Er habe sich deshalb auch sehr genau überlegt, was er jeweils bei den einzelnen Stopps sagen will. »Ganz wichtig ist mir, die Freiheit, die wir heute haben, als großartige Errungenschaft hervorzuheben«, sagt der Israeli.
Zur Zeit der deutschen Teilung waren die Wege hermetisch abgeriegelt.
Man müsse sich einmal vergegenwärtigen: Dort, wo man heutzutage entspannt radeln oder spazieren gehen kann, wäre man vor 30 Jahren erschossen worden. »Die Berliner Mauer ist nicht nur eine deutsche, sondern auch eine universelle Geschichte«, sagt Leshem. Dass er und Robinson nicht in Deutschland geboren sind, sieht der radelnde Stadtführer mit Blick auf das Mauerfalljubiläum als Chance. »Als Israeli, der weder im alten West-Berlin noch in der DDR aufgewachsen ist, kann ich unbefangen an das Thema herangehen«, sagt er.

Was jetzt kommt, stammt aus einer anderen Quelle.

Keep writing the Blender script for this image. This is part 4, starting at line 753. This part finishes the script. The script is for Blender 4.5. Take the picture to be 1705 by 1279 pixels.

Kollege Robinson stimmt ihm zu. »Ganz gleich, woher wir kommen, heute können wir ohne Kontrolle und Schikane auf den Wegen Rad fahren, die zur Zeit der deutschen Teilung hermetisch abgeriegelt waren«, sagt der Brite.
HAVELSEITE Die halbe Stunde Pause ist inzwischen um. Die Fähre nach Kladow hat schon am Steg festgemacht. »Von der anderen Havelseite geht es dann Richtung Süden weiter nach Potsdam«, erklärt Leshem. Von da aus sind es dann nur noch 80 Kilometer bis zurück zum Brandenburger Tor. »Heute Abend werdet ihr beiden auf jeden Fall gut schlafen können«, sagt er und grinst.